Source Information

Ancestry.com. Virginia Baron: The Story of Thomas 6th Lord Fairfax [database on-line]. Provo, UT, USA: Ancestry.com Operations Inc, 2006.
Original data: Brown, Stuart E. Jr. Virginia Baron: The Story of Thomas 6th Lord Fairfax. Baltimore, MD, USA: Genealogical Publishing Co., 2003.

About Virginia Baron: The Story of Thomas 6th Lord Fairfax

Anyone interested in learning about the vexing issues their 18th-century Virginia ancestors had to contend with would do well to read this fascinating study of life and politics in the Shenandoah Valley during the 18th century.

On one level, of course, the work is an ably told personal political biography of Thomas, 6th Lord Fairfax, the Baron of Cameron (1693-1781). Fairfax was heir to his grandfather Lord Culpeper's share of the Virginia Northern Neck proprietary, an inheritance that ultimately enabled him to claim over five million acres.
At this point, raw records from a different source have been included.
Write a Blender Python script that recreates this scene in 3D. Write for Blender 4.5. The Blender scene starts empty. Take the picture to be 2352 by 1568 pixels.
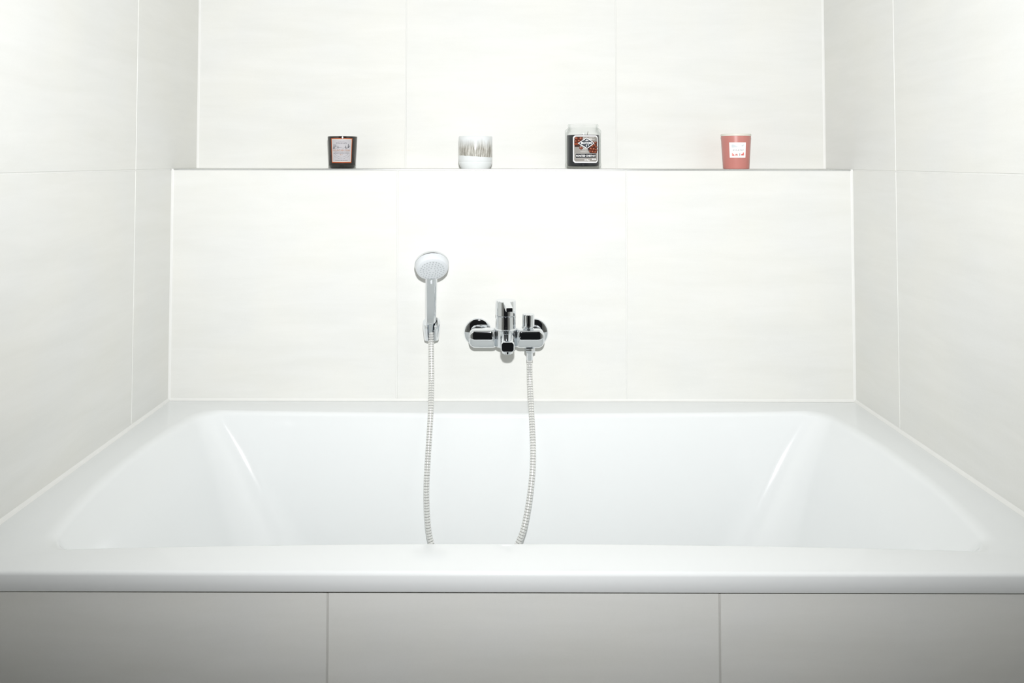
import bpy, bmesh, math, random
from mathutils import Vector, Matrix
random.seed(7)
scene = bpy.context.scene
COL = scene.collection

# ------------------------------------------------------------------ camera
CAM = Vector((-0.0344, -1.97217, 0.62608))
YAW, PITCH, ROLL = 0.00171, 0.03288, 0.00124
cd = bpy.data.cameras.new('camera')
cd.sensor_width = 36.0
cd.lens = 1717.0 * 36.0 / 2352.0
cd.shift_x = 33.05 / 2352.0
cd.shift_y = -471.7 / 2352.0
cd.clip_start = 0.02
cam = bpy.data.objects.new('camera', cd)
COL.objects.link(cam)
_cy, _sy, _cp, _sp, _cr, _sr = (math.cos(YAW), math.sin(YAW), math.cos(PITCH), math.sin(PITCH), math.cos(ROLL), math.sin(ROLL))
_r = Vector((_cy, _sy, 0)); _f = Vector((-_sy, _cy, 0)); _u = Vector((0, 0, 1))
_f2 = _f * _cp + _u * _sp; _u2 = _u * _cp - _f * _sp
_r3 = _r * _cr + _u2 * _sr; _u3 = _u2 * _cr - _r * _sr
m3 = Matrix((_r3, _u3, -_f2)).transposed()
cam.matrix_world = Matrix.Translation(CAM) @ m3.to_4x4()
scene.camera = cam

# ------------------------------------------------------------------ world, flash, exposure
w = bpy.data.worlds.new('world'); scene.world = w
w.use_nodes = True
w.node_tree.nodes['Background'].inputs[0].default_value = (0.9, 0.95, 1.0, 1)
w.node_tree.nodes['Background'].inputs[1].default_value = 0.012

FLASH = Vector((CAM.x + 0.01, CAM.y + 0.02, CAM.z + 0.21))      # flash on the camera's hot shoe
ld = bpy.data.lights.new('flash', 'SPOT')
ld.energy = 160.0
ld.color = (0.985, 0.992, 1.0)
ld.spot_size = math.radians(134)
ld.spot_blend = 0.80
ld.shadow_soft_size = 0.022
flash = bpy.data.objects.new('flash', ld)
COL.objects.link(flash)
flash.location = FLASH
flash.rotation_euler = (math.radians(90 + 13.5), 0, math.radians(-1.8))

vs = scene.view_settings
vs.view_transform = 'Standard'
vs.look = 'None'
vs.gamma = 1.0
vs.use_curve_mapping = False
vs.exposure = 0.0
scene.cycles.use_denoising = True
scene.cycles.max_bounces = 16
scene.cycles.diffuse_bounces = 8
scene.cycles.glossy_bounces = 8
scene.cycles.transparent_max_bounces = 16
scene.cycles.sample_clamp_indirect = 6.0

# ------------------------------------------------------------------ materials
def new_mat(name):
    m = bpy.data.materials.new(name)
    m.use_nodes = True
    nt = m.node_tree
    return m, nt, nt.nodes['Principled BSDF']

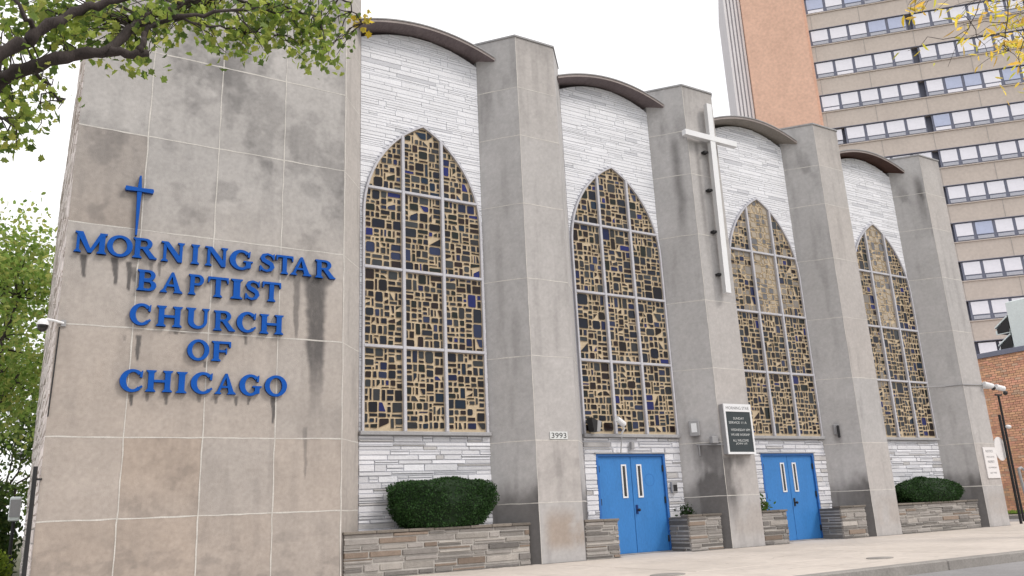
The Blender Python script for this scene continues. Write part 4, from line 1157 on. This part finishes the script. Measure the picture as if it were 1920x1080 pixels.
for k in range(-1, 9):
    for j in range(11):
        if j < 5: u = j*PWH+.02; wdt = PWH
        else: u = 5.24+(j-5)*.90; wdt = .90
        if j == 10 and k not in (-1,0,1,2): continue
        if k >= 3 and j == 0: continue
        if cnt >= 100: continue
        kd = 1 if (k,j) in blues or ((k,j-0) not in blues and R_.random() < .04) else 0
        me = var[(wdt,kd,1 if R_.random() < .13 else 0)]
        o = bpy.data.objects.new('window', me); C.objects.link(o); o.parent = hb
        P = Vector(hr(u, -.09, HZ-k*FH-.03))-Vector((HX,HY,0)); o.location = P*U; o.rotation_euler.z = rz
        cnt += 1
# remaining windows beyond the photo, as one part
mb = MB()
for k in list(range(-3,-1))+list(range(-1,11)):
    for j in range(17):
        if k >= -1 and k < 9 and j < 11 and not (j == 10 and k not in (-1,0,1,2)) and not (k >= 3 and j == 0): continue
        u = j*PWH+.02 if j < 5 else 5.24+(j-5)*.90; wdt = .88
        if u+wdt > UMAX: continue
        hbox(mb, u+.07, u+wdt-.05, -.06, -.03, HZ-k*FH-.70, HZ-k*FH-.1, 'blind'); hbox(mb, u+.09, u+wdt-.07, -.06, -.02, HZ-k*FH-.93, HZ-k*FH-.77, 'hopper')
mb.build('window_rest', hb)['kind'] = 'stuff'

# ---------------------------------------------------------------- trees
def branch(mb, p0, p1, r0, r1, R_, sag=0., wob=.06, n=6, seg=7):
    p0, p1 = Vector(p0), Vector(p1); L_ = (p1-p0).length; pts = []; rr = []
    for i in range(n+1):
        t = i/n; p = p0.lerp(p1, t)+Vector((R_.gauss(0,wob),R_.gauss(0,wob),R_.gauss(0,wob)))*L_*(0 if i in (0,n) else .5)
        p.z += sag*4*t*(1-t)*L_; pts.append(p); rr.append(r0+(r1-r0)*t)
    mb.tube(pts, rr, 'bark', seg); return pts
def greencol(lo, hi):
    return lambda R_: tuple(lo[i]+(hi[i]-lo[i])*R_.random() for i in range(3)) if True else None
def leafc(stops):
    def f(R_):
        a, b = R_.choice(stops), R_.choice(stops); t = R_.random(); k = R_.uniform(.75,1.25)
        return tuple((a[i]*(1-t)+b[i]*t)*k for i in range(3))
    return f

def tree(name, x, y, h, cr, trunk_h, label, seed, stops, nleaf, lsize, clumps=60, group=None, lean=(0,0)):
    R_ = random.Random(seed); t = thing(name, (x,y,0), label, 'tree', group)
    mb = MB(); top = Vector((x+lean[0], y+lean[1], trunk_h))
    branch(mb, (x,y,-.1), top, .22*h/8, .15*h/8, R_, wob=.03, n=6, seg=10)
    ends = []
    ctr = Vector((x+lean[0], y+lean[1], (trunk_h+h)/2+.2*0))
    for i in range(clumps):
        a = R_.uniform(0,6.283); ph = R_.uniform(-.75,1); rr = R_.uniform(.35,1)**.6
        e = ctr+Vector((math.cos(a)*cr*rr*math.sqrt(max(0,1-ph*ph*.8)), math.sin(a)*cr*rr*math.sqrt(max(0,1-ph*ph*.8)), ph*(h-trunk_h)*.5))
        ends.append(e)
    limbs = []
    for i in range(7):
        a = 6.283*i/7+R_.uniform(-.3,.3); e = top+Vector((math.cos(a)*cr*.55, math.sin(a)*cr*.55, (h-trunk_h)*R_.uniform(.3,.7)))
        limbs.append(branch(mb, top-Vector((0,0,R_.uniform(0,trunk_h*.3))), e, .10*h/8, .03*h/8, R_, wob=.08, n=6))
    for e in ends:
        b = min((p for l in limbs for p in l[1:]), key=lambda p: (p-e).length+R_.uniform(0,.3)); branch(mb, b, e, .022*h/8, .006, R_, wob=.08, n=4, seg=5)
    mb.build('trunk', t, smooth=True)
    m2 = MB(); pts = []
    for e in ends:
        s = R_.uniform(.28,.55)*cr*.55
        for _ in range(nleaf//clumps): pts.append((e.x+R_.gauss(0,s), e.y+R_.gauss(0,s), e.z+R_.gauss(0,s*.55)))
    add_leaves(m2, pts, lsize, R_, leafc(stops), shape='oval', droop=.3)
    m2.build('crown', t)
    return t
GR = [(.10,.17,.03),(.16,.24,.05),(.24,.30,.07),(.07,.12,.03)]
YG = [(.34,.40,.09),(.48,.50,.14),(.24,.31,.07),(.55,.48,.16)]
LG = [(.24,.36,.08),(.34,.44,.12),(.15,.25,.05),(.42,.44,.13)]
DG = [(.04,.08,.02),(.06,.10,.03),(.09,.13,.03)]
tree('broadleaf_tree', -1.3, 13, 8.1, 2.1, 2.2, 'tall yellow green tree with open dark limbs left of the church', 41, LG, 10500, .13, 75, 'trees left of the church')
tree('broadleaf_tree', -2.6, 19, 9.0, 2.6, 3.0, 'dense green tree farther back at the left edge of the photo', 42, LG+GR, 8000, .17, 60, 'trees left of the church')
tree('broadleaf_tree', -.7, 24, 5.6, 2.2, 1.0, 'low dark tree filling the gap behind the church side wall', 43, DG+GR, 4500, .18, 45, 'trees left of the church')
# bush
def bush(x, y, r, h, label, seed, stops, n=5000, ls=.12):
    R_ = random.Random(seed); mb = MB()
    for k in range(14):
        a = R_.uniform(0,6.28); branch(mb, (x,y,-.1), (x+r*.7*math.cos(a), y+r*.7*math.sin(a), h*R_.uniform(.5,.9)), .03, .01, R_, n=4, seg=5)
    pts = []
    for _ in range(n):
        a = R_.uniform(0,6.283); u = R_.uniform(-.2,1); k = R_.uniform(.75,1.05)*(1+.12*math.sin(a*4+u*5))
        q = math.sqrt(max(0,1-u*u)); pts.append((x+r*k*q*math.cos(a), y+r*k*q*math.sin(a), max(0.02,h*(.15+.8*u*k))))
    add_leaves(mb, pts, ls, R_, leafc(stops), shape='oval')
    tag(mb.build('bush', None, (x,y,0)), label, 'bush')
bush(-.95, 9.5, 1.0, 2.0, 'dark green bush beside the church side wall', 51, DG)
bush(-2.6, 12, 1.4, 2.2, 'green bush at the left edge of the photo below the trees', 52, GR)
ex, ez = at(31,928,7.4).x, at(31,928,7.4).z-.03
bush(-.42, 5.6, .42, .62, 'low bright green shrub at the foot of the church corner', 53, [(.30,.42,.06),(.40,.50,.08),(.2,.3,.05)], 5000, .05)
bush(-1.3, 6.6, .8, .75, 'spreading bright green shrub on the lawn at the left edge', 54, [(.30,.42,.06),(.40,.50,.08),(.2,.3,.05)], 6000, .06)
eb = thing('utility_box', (-.15,7.5,0), 'pale grey utility cabinet on the lawn beside the church', 'cabinet')
mb = MB(); mb.box(ex-.09,ex+.09,7.4,7.6,ez-.42,ez,'hvac',bev=.02); mb.tube([(ex,7.5,0),(ex,7.5,ez-.4)], .03, 'black'); mb.build('cabinet', eb)
mb = MB(); mb.box(ex-.08,ex+.08,7.38,7.398,ez-.35,ez-.05,'greymet'); mb.build('door', eb)

# overhanging street tree at the upper left
R_ = random.Random(61); TY = -4.6
st_ = thing('street_tree', (-1.5,-4.0,0), 'street tree reaching in from the upper left with dark limbs and yellow green leaves', 'tree')
mb = MB()
def P3(px, py, dy=0): return at(px, py, TY+dy)
fork = Vector((-1.35,-4.1,2.3))
branch(mb, (-1.5,-4.0,-.1), fork, .20, .13, R_, wob=.03, n=6, seg=12)
limbs = []
def limb(pts, r0, r1):
    pts = [Vector(p) for p in pts]; out = []
    for i in range(len(pts)-1):
        a, b = pts[i], pts[i+1]
        for k in range(4):
            t = k/4; q = a.lerp(b, t); out.append(q+Vector((R_.gauss(0,.006),R_.gauss(0,.02),R_.gauss(0,.006))))
    out.append(pts[-1]); n = len(out)
    mb.tube(out, [(r0+(r1-r0)*i/(n-1))*(1+.12*math.sin(i*1.9)) for i in range(n)], 'bark', 9); limbs.append(out); return out
limb([fork, P3(-60,195,.2), P3(0,150,.1), P3(45,132), P3(93,115,-.05), P3(150,103,-.05), P3(203,97,-.1), P3(240,60,0), P3(268,38,.1), P3(333,8,.1), P3(400,-30,.1)], .054, .020)
limb([P3(200,98,-.1), P3(235,100,-.15), P3(278,99,-.15)], .032, .022)
limb([P3(262,98,-.15), P3(268,80,-.15), P3(272,62,-.1), P3(300,40,0)], .022, .014)
limb([fork+Vector((0,0,.5)), P3(-80,140,-.3), P3(0,100,-.2), P3(46,80,-.2), P3(76,62,-.2), P3(139,22,-.2), P3(185,8,-.2), P3(250,-6,-.2), P3(330,-30,-.2)], .048, .018)
limb([P3(74,62,-.2), P3(50,35,-.3), P3(25,-10,-.3)], .02, .010)
limb([P3(262,45,0), P3(330,32,-.1), P3(400,22,-.1), P3(480,18,0), P3(560,22,.1)], .018, .007)
limb([P3(330,34,-.1), P3(380,44,.1), P3(440,52,.2), P3(520,66,.2)], .010, .005)
limb([P3(333,8,.1), P3(400,-4,.2), P3(470,4,.2), P3(540,8,.1), P3(600,40,.1)], .016, .005)
limb([P3(400,-30,.1), P3(520,-40,.2), P3(620,-20,.2), P3(655,10,.2), P3(678,45,.25)], .014, .004)
limb([P3(-60,190,.2), P3(-10,215,.1), P3(30,240,0)], .02, .006)
limb([P3(60,130,0), P3(90,160,.1), P3(115,190,.1)], .012, .005)
# twigs into measured leaf regions (photo ellipses: x, y, rx, ry, twigs)
REG = [(60,25,70,30,34),(180,30,60,30,26),(300,25,60,30,26),(400,25,50,32,22),(490,35,50,35,26),(580,40,50,40,28),(20,70,40,30,12),(130,70,45,25,14),(225,95,35,20,9),(270,105,35,14,7),
 (440,85,28,30,12),(505,75,22,35,9),(585,90,40,30,16),(600,110,25,14,6),(20,190,30,30,9),(40,230,30,30,8),(15,275,20,25,5),(110,190,25,25,4),(95,140,40,20,6),(60,205,20,20,3),(350,30,50,25,10),(240,60,40,30,10),(390,70,30,20,3),(545,45,60,30,10),(310,60,30,20,5)]
YEL = [(678,42,12,18,3)]
lpts = []; ypts = []
def twigs(reg, store, nl, spread=.10):
    for (x_, y_, rx, ry, n) in reg:
        for _ in range(n):
            e = at(x_+R_.gauss(0,.5)*rx, y_+R_.gauss(0,.5)*ry, TY+R_.uniform(-.12,.85))
            b = min((p for l in limbs for p in l), key=lambda p: (p-e).length+R_.uniform(0,.08))
            c = branch(mb, b, e, .0055, .0025, R_, wob=.07, n=4, seg=4, sag=.06)
            for _k in range(nl):
                q = c[-1-R_.randrange(3)] if R_.random() < .7 else e
                store.append((q.x+R_.gauss(0,spread*.62), q.y+R_.gauss(0,spread), q.z+R_.gauss(0,spread*.55)))
REG = [(a,b,c,d,max(2,int(n*.8))) for a,b,c,d,n in REG]
twigs(REG, lpts, 11); twigs(YEL, ypts, 9, .055)
mb.build('trunk', st_, smooth=True)
m2 = MB()
add_leaves(m2, lpts, .060, R_, leafc([(.29,.39,.07),(.38,.46,.10),(.18,.27,.05),(.46,.48,.11),(.10,.16,.04),(.10,.16,.04)]), shape='lobed', droop=.5)
add_leaves(m2, ypts, .055, R_, leafc([(.62,.45,.04),(.5,.42,.06)]), shape='lobed', droop=.7)
m2.build('crown', st_)

# autumn tree at the upper right
R_ = random.Random(67); TY = -5.0
at2 = thing('autumn_tree', (14.2,-4.0,0), 'street tree with sparse yellow leaves on thin drooping twigs at the upper right', 'tree')
mb = MB(); fork = Vector((14.3,-4.1,4.2)); branch(mb, (14.2,-4.0,-.1), fork, .22, .14, R_, wob=.03, n=6, seg=10)
limbs = []
limb([fork, Vector((13.6,-4.4,6.2)), P3(1990,-60), P3(1950,-20), P3(1900,0)], .10, .015)
limb([P3(1990,-60), P3(1900,-60), P3(1800,-40), P3(1720,-10)], .025, .008)
limb([P3(1900,-60,.1), P3(1890,0,.1), P3(1883,60,.1), P3(1892,95,.1)], .010, .005)
limb([P3(1850,-50,-.1), P3(1835,10,-.1), P3(1815,55,-.1), P3(1790,70,-.1)], .008, .004)
limb([P3(1960,-20,.1), P3(1930,30,.1), P3(1915,90,.1)], .010, .005)
limb([fork+Vector((0,0,.6)), Vector((15.2,-4.2,6.8)), Vector((15.6,-4.3,8.4))], .09, .03)
ypts = []
twigs([(1715,12,20,16,6),(1740,25,15,12,3),(1790,20,30,20,4),(1860,15,30,20,8),(1880,60,18,35,8),(1815,70,18,20,3),(1850,95,25,15,4),(1908,60,14,60,9),(1700,90,12,10,1),(1775,125,10,6,1),(1840,125,10,6,1),(1790,45,20,15,2),(1915,110,8,30,4)], ypts, 3, .09)
mb.build('trunk', at2, smooth=True)
for k in range(500):
    a = R_.uniform(0,6.28); rr = R_.uniform(0,1.4); ypts.append((15.4+rr*math.cos(a), -4.3+rr*math.sin(a), 8.4+R_.uniform(-.8,1.2)))
m2 = MB(); add_leaves(m2, ypts, .15, R_, leafc([(.82,.64,.07),(.85,.68,.14),(.6,.58,.08),(.78,.5,.10)]), shape='long', droop=.8)
m2.build('crown', at2)

# far backdrop trees behind everything, seen only from beside the photograph's place
for i, (x, y) in enumerate(((-14,30),(-9,38),(52,-1),(60,6))):
    tree('distant_tree', x, y, 8, 3, 2.4, ['wide green tree far off beyond the lawn','far green tree beyond the lawn, farther to the right','round green tree far down the street','farthest green tree down the street'][i], 700+i, GR, 2500, .3, 40)
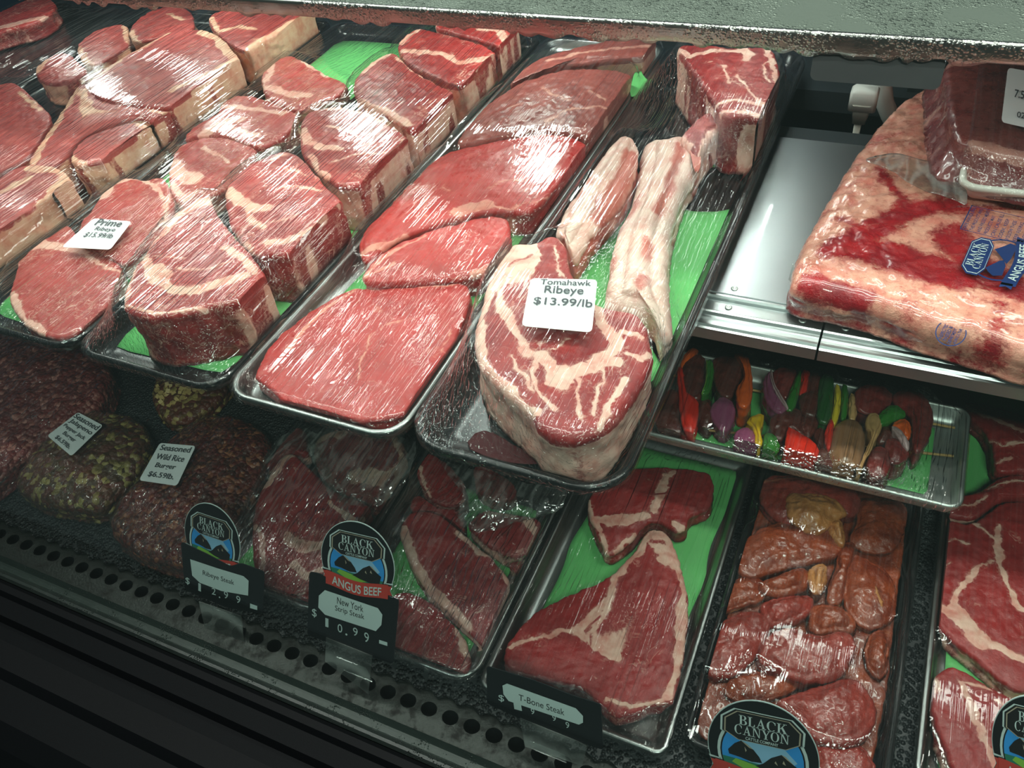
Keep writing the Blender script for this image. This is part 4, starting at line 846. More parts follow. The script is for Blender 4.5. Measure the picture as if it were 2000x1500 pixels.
# ------------------------------------------------------------------ the cattle company emblem, in units of its disc radius
def stroke(pts, w0, w1=None):
    """polygon of a pen stroke"""
    P = np.array(pts, float); n = len(P); w1 = w0 if w1 is None else w1
    T = np.gradient(P, axis=0); T /= np.linalg.norm(T, axis=1)[:, None]; N = np.c_[-T[:, 1], T[:, 0]]
    w = np.linspace(w0, w1, n)[:, None]/2
    L = P+N*w; R = P-N*w
    return [[tuple(L[i]), tuple(R[i]), tuple(R[i+1]), tuple(L[i+1])] for i in range(n-1)]
def arc(cx, cy, rx, ry, a0, a1, ws, wt, n=22):
    """ring segment, thick at the sides and thin at top and bottom"""
    out = []; prev = None
    for k in range(n+1):
        a = math.radians(a0+(a1-a0)*k/n); w = wt+(ws-wt)*abs(math.cos(a))**1.5
        p = ((cx+rx*math.cos(a), cy+ry*math.sin(a)), (cx+(rx-w)*math.cos(a), cy+(ry-w*0.6)*math.sin(a)))
        if prev: out.append([prev[0], prev[1], p[1], p[0]])
        prev = p
    return out
def rect(x0, y0, x1, y1): return [[(x0, y0), (x1, y0), (x1, y1), (x0, y1)]]
SW, TW, SH = 0.17, 0.07, 0.055
GL = {
 'B': (0.72, rect(0.10, 0, 0.10+SW, 1)+rect(0, 0, 0.4, SH)+rect(0, 1-SH, 0.4, 1)+arc(0.36, 0.755, 0.29, 0.245, -90, 90, SW, TW)+arc(0.38, 0.26, 0.33, 0.26, -90, 90, SW, TW)+rect(0.2, 0.49, 0.4, 0.545)),
 'L': (0.64, rect(0.10, 0, 0.10+SW, 1)+rect(0, 0, 0.6, SH)+rect(0, 1-SH, 0.38, 1)+[[(0.6, 0), (0.62, 0.28), (0.57, 0.28), (0.50, 0.05)]]),
 'A': (0.86, [[(0.10, 0), (0.16, 0), (0.47, 0.9), (0.42, 1.0)]]+[[(0.58, 0), (0.78, 0), (0.45, 1.03), (0.38, 0.95)]]+rect(0.22, 0.30, 0.62, 0.36)+rect(0, 0, 0.27, SH)+rect(0.5, 0, 0.88, SH)),
 'C': (0.80, arc(0.43, 0.5, 0.42, 0.52, 48, 312, SW*1.1, TW)+[[(0.70, 0.66), (0.76, 0.66), (0.74, 0.96), (0.66, 0.88)]]),
 'K': (0.84, rect(0.10, 0, 0.10+SW, 1)+rect(0, 0, 0.38, SH)+rect(0, 1-SH, 0.38, 1)+[[(0.27, 0.46), (0.32, 0.42), (0.74, 1.0), (0.66, 1.0)]]+[[(0.36, 0.56), (0.50, 0.68), (0.86, 0.0), (0.64, 0.0)]]+rect(0.52, 1-SH, 0.84, 1)+rect(0.54, 0, 0.9, SH)),
 'N': (0.92, rect(0.13, 0, 0.13+TW, 1)+rect(0.72, 0, 0.72+TW, 1)+[[(0.10, 1.0), (0.30, 1.0), (0.79, 0.0), (0.70, 0.0)]]+rect(0, 0, 0.34, SH)+rect(0, 1-SH, 0.26, 1)+rect(0.60, 1-SH, 0.92, 1)),
 'Y': (0.84, rect(0.34, 0, 0.34+SW, 0.46)+[[(0.34, 0.44), (0.51, 0.44), (0.24, 1.0), (0.04, 1.0)]]+[[(0.43, 0.44), (0.51, 0.44), (0.79, 1.0), (0.72, 1.0)]]+rect(0.22, 0, 0.64, SH)+rect(-0.04, 1-SH, 0.34, 1)+rect(0.58, 1-SH, 0.90, 1)),
 'O': (0.86, arc(0.42, 0.5, 0.42, 0.52, 0, 360, SW*1.1, TW, 36)),
}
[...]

The master of Leed's Castle at Oxford, his lordship did not fully enjoy the privileges of the English nobility because his father had squandered much of the family fortune. Given the opportunity to lay claim to his Virginia inheritance and thereby provide for his family's future, in 1747, following several visits, Fairfax settled permanently at Greenway Court--and later Belvoir--in old Frederick County, where his impact would be considerable.

But author Stuart Brown has delivered quite a bit more than a biography. He seizes upon the fact that Lord Fairfax's life spanned most of the 18th century to furnish a bird's eye view of daily life and culture, as well as political machinations, on both sides of the Atlantic. On the one hand we observe the foibles of the British aristocracy and are witnesses to the hijinks and political nepotism that operated between the Privy Council and members of Parliament regarding the awarding of titles to land in the New World. On the other hand, Mr. Brown portrays the mundane challenges that faced Lord Fairfax in building his estate, constructing roads, buying and selling slaves, fending off rival claimants, contending with the summer heat, and so forth. Because of the circles Fairfax walked in, his story brims with a cast of supporting characters like Robert "King" Carter, William Byrd, Governor William Gooch, and even George Washington. At every stage in Fairfax's life, the author sets the scene with incidents from daily life in colonial Virginia. By the time of Fairfax's death in 1781, only months after Cornwallis' defeat at Yorktown, we come away with a complex picture of the rise and fall of a Virginia aristocrat and the social and political evolution that led the way to the American Revolution.